Stated problem —
Will you quote precisely the lines that run from the top of the material below to the line containing "SC.camera = cam", both ends included?

Given data —
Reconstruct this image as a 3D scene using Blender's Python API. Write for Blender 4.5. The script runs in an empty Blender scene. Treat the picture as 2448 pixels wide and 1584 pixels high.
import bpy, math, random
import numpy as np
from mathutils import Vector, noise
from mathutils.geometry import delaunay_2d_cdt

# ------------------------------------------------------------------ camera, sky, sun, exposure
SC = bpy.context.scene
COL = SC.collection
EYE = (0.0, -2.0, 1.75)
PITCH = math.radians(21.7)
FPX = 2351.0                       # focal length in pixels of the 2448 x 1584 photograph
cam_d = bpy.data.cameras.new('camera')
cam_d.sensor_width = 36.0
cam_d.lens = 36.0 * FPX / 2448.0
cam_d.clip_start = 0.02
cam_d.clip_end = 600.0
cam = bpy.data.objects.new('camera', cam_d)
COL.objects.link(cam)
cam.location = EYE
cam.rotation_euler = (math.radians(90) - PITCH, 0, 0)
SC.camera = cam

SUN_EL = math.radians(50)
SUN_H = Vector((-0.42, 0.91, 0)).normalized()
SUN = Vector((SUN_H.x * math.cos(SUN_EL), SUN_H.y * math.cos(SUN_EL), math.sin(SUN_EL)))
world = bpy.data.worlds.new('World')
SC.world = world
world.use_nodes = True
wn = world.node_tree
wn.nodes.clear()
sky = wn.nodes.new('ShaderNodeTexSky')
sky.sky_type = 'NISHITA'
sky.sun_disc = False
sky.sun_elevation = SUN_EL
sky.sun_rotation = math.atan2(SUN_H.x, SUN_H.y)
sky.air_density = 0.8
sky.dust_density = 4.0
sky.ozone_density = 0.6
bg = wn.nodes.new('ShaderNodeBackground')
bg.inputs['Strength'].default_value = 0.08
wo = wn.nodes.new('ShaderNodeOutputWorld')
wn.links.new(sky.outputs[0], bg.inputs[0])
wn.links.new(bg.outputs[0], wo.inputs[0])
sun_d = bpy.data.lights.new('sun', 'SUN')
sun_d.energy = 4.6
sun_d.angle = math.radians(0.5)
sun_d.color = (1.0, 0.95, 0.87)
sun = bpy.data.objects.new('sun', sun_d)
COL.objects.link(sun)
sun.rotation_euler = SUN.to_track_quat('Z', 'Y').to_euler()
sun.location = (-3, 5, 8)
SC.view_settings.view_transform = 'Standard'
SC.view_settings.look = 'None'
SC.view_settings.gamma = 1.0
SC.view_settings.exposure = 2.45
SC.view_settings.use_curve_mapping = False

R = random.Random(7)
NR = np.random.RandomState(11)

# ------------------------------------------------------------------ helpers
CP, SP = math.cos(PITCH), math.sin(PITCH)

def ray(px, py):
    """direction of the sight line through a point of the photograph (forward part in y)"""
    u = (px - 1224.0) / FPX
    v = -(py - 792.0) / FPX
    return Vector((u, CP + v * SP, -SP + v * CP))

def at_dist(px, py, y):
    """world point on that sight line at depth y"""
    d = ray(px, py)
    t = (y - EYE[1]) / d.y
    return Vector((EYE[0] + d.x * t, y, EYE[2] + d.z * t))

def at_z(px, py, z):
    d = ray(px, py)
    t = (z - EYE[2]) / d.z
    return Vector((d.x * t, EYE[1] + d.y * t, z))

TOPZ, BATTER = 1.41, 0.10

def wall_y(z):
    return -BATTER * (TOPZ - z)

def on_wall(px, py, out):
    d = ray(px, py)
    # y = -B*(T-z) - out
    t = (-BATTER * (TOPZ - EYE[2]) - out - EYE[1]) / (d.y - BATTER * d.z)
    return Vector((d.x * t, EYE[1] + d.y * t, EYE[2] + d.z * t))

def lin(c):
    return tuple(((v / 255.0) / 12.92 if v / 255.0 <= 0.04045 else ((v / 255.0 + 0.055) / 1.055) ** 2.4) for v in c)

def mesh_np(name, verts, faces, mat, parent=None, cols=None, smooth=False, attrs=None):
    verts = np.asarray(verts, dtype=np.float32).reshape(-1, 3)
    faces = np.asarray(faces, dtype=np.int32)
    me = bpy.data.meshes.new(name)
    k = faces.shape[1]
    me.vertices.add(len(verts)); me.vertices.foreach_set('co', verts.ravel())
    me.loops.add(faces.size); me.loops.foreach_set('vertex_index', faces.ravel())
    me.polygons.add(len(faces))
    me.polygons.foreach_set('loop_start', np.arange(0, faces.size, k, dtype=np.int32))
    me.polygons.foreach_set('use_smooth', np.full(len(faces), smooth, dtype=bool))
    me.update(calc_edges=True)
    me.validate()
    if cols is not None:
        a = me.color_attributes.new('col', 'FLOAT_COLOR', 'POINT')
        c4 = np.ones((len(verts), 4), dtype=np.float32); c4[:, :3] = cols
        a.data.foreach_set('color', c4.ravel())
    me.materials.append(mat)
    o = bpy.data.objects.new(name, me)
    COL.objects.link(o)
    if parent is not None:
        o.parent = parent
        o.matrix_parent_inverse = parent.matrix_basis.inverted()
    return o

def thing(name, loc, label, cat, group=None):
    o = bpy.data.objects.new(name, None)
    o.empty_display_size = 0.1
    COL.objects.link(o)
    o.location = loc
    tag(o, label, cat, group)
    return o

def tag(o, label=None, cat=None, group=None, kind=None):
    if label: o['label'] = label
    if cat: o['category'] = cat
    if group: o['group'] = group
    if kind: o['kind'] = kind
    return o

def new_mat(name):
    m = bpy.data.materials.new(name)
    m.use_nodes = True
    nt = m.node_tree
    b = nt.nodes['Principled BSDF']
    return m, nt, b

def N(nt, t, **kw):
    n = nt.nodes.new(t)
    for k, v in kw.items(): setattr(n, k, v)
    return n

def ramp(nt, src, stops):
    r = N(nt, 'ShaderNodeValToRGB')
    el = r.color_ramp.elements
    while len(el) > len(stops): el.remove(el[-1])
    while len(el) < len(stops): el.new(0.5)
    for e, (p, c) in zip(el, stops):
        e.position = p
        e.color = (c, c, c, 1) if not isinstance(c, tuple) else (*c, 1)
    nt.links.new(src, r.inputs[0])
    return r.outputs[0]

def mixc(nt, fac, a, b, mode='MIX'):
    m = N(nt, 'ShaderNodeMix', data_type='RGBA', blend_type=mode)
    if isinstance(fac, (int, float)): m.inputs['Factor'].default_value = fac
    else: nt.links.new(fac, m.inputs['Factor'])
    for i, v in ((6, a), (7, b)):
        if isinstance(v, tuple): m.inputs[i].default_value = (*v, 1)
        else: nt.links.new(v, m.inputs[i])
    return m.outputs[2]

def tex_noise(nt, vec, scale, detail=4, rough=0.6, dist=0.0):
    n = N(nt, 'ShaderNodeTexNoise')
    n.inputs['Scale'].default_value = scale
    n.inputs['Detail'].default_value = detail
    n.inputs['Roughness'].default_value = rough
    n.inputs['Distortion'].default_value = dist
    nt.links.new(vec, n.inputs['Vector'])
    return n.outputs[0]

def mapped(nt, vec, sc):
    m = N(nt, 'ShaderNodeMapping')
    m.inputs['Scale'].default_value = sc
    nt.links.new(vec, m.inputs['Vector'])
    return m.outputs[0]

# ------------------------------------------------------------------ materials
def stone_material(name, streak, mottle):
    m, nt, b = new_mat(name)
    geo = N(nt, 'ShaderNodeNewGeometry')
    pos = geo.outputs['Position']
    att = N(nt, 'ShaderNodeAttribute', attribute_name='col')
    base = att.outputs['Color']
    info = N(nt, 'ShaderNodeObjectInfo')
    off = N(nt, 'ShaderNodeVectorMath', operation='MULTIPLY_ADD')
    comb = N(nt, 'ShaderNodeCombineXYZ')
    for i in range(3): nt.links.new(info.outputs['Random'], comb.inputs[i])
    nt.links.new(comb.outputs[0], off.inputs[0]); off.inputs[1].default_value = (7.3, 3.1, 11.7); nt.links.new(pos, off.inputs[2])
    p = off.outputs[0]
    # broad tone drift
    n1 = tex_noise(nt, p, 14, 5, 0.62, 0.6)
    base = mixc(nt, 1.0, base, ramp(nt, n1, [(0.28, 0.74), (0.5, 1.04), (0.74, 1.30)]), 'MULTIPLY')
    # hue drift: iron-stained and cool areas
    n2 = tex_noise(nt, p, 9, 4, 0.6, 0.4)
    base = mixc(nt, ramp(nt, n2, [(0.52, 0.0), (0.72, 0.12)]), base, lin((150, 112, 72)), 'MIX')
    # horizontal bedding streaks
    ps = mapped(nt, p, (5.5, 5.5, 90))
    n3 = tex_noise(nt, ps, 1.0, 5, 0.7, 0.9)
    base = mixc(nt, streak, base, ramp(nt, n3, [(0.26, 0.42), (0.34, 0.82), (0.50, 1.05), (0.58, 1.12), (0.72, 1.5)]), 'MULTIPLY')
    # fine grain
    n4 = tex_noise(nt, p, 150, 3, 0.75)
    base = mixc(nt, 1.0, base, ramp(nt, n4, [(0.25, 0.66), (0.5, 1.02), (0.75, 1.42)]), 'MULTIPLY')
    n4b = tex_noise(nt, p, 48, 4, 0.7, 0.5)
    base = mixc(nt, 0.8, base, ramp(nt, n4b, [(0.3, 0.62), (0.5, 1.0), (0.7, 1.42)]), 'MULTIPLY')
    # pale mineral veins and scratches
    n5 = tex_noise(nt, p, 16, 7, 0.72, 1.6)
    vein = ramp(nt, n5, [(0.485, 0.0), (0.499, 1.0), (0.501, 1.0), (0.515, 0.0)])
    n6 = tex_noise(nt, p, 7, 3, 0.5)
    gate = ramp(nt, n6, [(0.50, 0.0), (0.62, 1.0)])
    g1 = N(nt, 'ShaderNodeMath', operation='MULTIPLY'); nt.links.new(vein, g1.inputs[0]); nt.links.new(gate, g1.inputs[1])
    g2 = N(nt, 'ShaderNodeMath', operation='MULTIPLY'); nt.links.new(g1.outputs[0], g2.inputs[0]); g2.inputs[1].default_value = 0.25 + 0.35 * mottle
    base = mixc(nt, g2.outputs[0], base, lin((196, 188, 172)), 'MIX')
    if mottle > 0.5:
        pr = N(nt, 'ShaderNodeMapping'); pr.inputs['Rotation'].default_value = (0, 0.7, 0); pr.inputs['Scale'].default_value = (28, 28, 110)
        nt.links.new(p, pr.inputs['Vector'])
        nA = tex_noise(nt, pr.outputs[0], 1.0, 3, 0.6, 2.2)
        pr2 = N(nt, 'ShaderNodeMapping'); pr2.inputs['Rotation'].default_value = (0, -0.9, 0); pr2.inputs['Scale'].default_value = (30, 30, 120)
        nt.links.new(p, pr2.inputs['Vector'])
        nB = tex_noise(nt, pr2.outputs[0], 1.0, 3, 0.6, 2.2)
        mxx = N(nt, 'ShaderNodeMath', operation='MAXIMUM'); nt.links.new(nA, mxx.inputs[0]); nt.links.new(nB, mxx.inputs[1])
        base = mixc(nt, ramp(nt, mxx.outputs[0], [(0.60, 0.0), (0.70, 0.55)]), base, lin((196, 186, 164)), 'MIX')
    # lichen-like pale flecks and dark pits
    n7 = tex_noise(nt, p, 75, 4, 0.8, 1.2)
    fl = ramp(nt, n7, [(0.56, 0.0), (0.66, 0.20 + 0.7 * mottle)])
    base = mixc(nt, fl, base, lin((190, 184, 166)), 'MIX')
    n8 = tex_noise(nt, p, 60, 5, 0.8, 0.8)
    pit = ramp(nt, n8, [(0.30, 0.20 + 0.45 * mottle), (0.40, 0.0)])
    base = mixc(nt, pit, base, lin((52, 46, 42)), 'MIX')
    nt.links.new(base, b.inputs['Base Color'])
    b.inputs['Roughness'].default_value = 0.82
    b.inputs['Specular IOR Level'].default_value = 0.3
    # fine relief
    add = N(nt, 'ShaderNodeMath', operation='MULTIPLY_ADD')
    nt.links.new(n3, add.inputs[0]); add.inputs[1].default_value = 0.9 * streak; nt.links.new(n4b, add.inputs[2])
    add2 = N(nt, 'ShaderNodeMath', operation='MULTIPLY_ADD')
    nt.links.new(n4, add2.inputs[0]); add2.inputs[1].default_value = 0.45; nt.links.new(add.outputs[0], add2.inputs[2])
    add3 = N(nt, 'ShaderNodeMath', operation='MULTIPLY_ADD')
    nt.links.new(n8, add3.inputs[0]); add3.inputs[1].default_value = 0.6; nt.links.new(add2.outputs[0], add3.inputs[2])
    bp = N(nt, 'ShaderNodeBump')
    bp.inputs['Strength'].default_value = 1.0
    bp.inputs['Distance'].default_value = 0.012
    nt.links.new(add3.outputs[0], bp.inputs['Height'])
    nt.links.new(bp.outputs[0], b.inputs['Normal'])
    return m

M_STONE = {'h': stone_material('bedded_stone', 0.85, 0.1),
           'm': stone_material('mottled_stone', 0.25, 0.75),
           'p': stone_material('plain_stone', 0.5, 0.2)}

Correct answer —
Reconstruct this image as a 3D scene using Blender's Python API. Write for Blender 4.5. The script runs in an empty Blender scene. Treat the picture as 2448 pixels wide and 1584 pixels high.
import bpy, math, random
import numpy as np
from mathutils import Vector, noise
from mathutils.geometry import delaunay_2d_cdt

# ------------------------------------------------------------------ camera, sky, sun, exposure
SC = bpy.context.scene
COL = SC.collection
EYE = (0.0, -2.0, 1.75)
PITCH = math.radians(21.7)
FPX = 2351.0                       # focal length in pixels of the 2448 x 1584 photograph
cam_d = bpy.data.cameras.new('camera')
cam_d.sensor_width = 36.0
cam_d.lens = 36.0 * FPX / 2448.0
cam_d.clip_start = 0.02
cam_d.clip_end = 600.0
cam = bpy.data.objects.new('camera', cam_d)
COL.objects.link(cam)
cam.location = EYE
cam.rotation_euler = (math.radians(90) - PITCH, 0, 0)
SC.camera = cam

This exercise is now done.